Ihnen kommt auch Berechtigung zu.
Mit dem in den Revisionen ins Treffen geführten Bescheid des Magistrates vom 12. Jänner 2011, der nach Ausweis der Verwaltungsakten den Mitbeteiligten am 21. Jänner 2011 zugestellt wurde, ist diesen gemäß § 129 Abs. 10 BO (u.a.) der Auftrag erteilt worden, das ohne Baubewilligung auf ihrer Liegenschaft im Vorgarten errichtete Flugdach abtragen zu lassen. Daraus ergibt sich, dass sich die Mitbeteiligten zumindest ab der Zustellung dieses baupolizeilichen Bescheides am 21. Jänner 2011 der Rechtswidrigkeit des Bestandes ihres Flugdaches im Vorgarten ihrer Liegenschaft bewusst sein mussten. Dennoch haben sie es in der Zeit bis zum 12. April 2013 unterlassen, dem behördlichen Auftrag zu folgen und das Flugdach zu beseitigen.
Auf dem Boden der oben genannten hg. Judikatur kann somit für den weitaus überwiegenden Tatzeitraum ab 21. Jänner 2011 bis 12. April 2013 keine Rede davon sein, dass ein derartiges Verhalten eines Beschuldigten als im Sinn des § 45 Abs. 1 Z 4 VStG (lediglich) gering zu beurteilen ist.

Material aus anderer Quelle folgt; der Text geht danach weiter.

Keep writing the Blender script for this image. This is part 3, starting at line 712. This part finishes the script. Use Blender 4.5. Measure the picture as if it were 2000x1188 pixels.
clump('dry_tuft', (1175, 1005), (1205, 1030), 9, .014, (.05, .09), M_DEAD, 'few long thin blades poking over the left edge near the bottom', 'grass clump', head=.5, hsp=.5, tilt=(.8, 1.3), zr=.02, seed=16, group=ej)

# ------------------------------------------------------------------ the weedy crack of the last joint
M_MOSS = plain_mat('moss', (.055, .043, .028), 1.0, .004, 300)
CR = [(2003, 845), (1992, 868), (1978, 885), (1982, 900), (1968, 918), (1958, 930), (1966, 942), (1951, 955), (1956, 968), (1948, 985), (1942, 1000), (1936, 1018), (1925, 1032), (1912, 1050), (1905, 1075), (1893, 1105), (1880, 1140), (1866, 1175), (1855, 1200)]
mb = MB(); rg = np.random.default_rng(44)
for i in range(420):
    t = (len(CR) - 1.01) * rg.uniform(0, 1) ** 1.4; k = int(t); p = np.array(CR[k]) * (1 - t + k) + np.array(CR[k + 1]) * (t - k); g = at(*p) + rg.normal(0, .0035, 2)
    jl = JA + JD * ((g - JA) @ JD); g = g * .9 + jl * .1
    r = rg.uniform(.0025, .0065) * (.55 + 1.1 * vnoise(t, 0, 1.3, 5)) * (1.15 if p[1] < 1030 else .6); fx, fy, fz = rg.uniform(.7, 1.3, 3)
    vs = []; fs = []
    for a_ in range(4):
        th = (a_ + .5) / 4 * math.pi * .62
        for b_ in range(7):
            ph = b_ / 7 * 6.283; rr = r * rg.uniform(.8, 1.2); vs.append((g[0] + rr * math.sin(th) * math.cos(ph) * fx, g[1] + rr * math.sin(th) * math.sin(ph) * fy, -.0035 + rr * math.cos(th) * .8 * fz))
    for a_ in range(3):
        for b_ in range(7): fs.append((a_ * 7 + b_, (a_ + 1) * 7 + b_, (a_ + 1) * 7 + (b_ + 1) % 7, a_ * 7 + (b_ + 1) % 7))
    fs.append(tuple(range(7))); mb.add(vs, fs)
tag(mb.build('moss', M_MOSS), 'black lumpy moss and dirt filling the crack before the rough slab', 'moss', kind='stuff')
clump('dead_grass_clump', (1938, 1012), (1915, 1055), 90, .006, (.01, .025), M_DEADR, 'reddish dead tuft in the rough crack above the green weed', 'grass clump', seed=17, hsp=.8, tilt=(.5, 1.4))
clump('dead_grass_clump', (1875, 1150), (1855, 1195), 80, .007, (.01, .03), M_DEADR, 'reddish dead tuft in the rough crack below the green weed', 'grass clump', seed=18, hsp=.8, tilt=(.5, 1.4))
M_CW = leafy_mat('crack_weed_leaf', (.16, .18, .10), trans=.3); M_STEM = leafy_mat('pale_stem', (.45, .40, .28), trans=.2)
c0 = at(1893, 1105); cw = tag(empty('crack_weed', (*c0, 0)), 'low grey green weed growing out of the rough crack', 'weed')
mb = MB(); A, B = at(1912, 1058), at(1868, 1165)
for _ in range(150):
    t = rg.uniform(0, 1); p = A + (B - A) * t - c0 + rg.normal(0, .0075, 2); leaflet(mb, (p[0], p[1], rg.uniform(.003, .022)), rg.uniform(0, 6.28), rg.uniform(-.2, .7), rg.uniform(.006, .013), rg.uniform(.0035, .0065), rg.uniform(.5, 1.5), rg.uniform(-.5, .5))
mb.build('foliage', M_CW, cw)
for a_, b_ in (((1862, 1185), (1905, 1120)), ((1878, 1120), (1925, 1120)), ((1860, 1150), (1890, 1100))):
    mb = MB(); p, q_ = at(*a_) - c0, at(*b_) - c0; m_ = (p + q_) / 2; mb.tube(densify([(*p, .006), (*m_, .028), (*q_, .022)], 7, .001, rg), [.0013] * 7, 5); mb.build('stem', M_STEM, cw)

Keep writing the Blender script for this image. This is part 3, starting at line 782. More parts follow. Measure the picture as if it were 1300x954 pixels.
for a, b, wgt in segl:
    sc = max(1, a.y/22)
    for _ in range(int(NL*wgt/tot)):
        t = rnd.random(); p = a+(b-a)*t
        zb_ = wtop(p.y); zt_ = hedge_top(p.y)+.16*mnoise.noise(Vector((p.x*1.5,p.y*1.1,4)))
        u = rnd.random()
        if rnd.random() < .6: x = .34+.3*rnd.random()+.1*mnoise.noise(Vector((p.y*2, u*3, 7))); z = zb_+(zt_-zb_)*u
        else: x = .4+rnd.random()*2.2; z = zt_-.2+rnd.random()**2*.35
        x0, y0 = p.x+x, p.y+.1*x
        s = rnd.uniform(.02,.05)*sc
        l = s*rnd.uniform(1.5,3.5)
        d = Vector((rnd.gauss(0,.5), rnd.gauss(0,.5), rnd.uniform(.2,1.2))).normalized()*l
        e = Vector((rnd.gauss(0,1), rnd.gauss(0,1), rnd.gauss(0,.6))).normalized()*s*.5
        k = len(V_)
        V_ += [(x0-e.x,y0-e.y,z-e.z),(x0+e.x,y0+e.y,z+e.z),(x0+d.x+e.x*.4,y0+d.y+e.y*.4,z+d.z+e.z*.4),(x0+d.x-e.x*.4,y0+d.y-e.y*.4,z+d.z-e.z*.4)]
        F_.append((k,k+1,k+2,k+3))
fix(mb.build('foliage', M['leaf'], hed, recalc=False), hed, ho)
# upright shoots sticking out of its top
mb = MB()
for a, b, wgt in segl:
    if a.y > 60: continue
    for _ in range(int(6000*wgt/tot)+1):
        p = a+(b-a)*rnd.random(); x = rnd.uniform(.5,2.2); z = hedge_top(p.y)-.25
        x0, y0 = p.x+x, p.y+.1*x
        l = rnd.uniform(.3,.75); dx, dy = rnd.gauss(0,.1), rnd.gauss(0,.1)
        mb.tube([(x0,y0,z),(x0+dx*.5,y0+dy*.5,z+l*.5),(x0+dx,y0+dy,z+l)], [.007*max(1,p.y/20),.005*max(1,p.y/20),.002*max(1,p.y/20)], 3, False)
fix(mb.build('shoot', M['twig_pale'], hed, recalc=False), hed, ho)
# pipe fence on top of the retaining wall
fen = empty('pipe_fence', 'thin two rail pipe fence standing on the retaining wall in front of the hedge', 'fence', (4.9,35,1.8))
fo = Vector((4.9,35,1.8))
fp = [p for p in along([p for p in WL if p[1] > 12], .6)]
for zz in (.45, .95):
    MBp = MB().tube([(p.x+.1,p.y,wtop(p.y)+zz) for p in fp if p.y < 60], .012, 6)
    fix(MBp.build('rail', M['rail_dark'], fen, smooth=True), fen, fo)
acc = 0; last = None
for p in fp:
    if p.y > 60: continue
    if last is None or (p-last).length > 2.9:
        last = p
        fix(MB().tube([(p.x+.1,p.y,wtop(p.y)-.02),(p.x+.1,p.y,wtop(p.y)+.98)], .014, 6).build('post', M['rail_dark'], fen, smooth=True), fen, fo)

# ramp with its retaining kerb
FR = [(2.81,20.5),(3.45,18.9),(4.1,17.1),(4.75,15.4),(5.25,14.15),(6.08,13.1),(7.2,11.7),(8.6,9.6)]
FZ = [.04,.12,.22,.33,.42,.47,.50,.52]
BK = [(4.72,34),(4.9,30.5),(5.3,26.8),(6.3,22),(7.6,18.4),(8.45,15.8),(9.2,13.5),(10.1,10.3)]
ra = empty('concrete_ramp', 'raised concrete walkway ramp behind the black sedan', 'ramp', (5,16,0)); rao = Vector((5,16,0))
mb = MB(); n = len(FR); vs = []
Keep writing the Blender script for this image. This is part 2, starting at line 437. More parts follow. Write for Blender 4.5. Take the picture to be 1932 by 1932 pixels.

Dies hat das Verwaltungsgericht verkannt, sodass die angefochtenen Erkenntnisse bereits deshalb - ohne dass noch auf das Revisionsvorbringen, es sei auf Grund der (von der revisionswerbenden Behörde in den Beschwerdeverfahren mit dem oben genannten Schriftsatz vom 27. Juni 2014 in Abrede gestellten) Einschränkung der Beschwerden auf die Bekämpfung der Strafhöhe und der dadurch bewirkten Teilrechtskraft der Schuldaussprüche ein Absehen von der Strafe in Verbindung mit einer Ermahnung nicht zulässig (vgl. allerdings zur Frage der Trennbarkeit des Schuldspruches und des Ausspruches der Ermahnung etwa die hg. Erkenntnisse vom 19. Mai 1993, Zl. 92/09/0031, und vom 10. November 2011, Zl. 2010/07/0001), eingegangen zu werden brauchte - gemäß § 42 Abs. 2 Z 1VwGG wegen Rechtswidrigkeit ihres Inhaltes aufzuheben waren.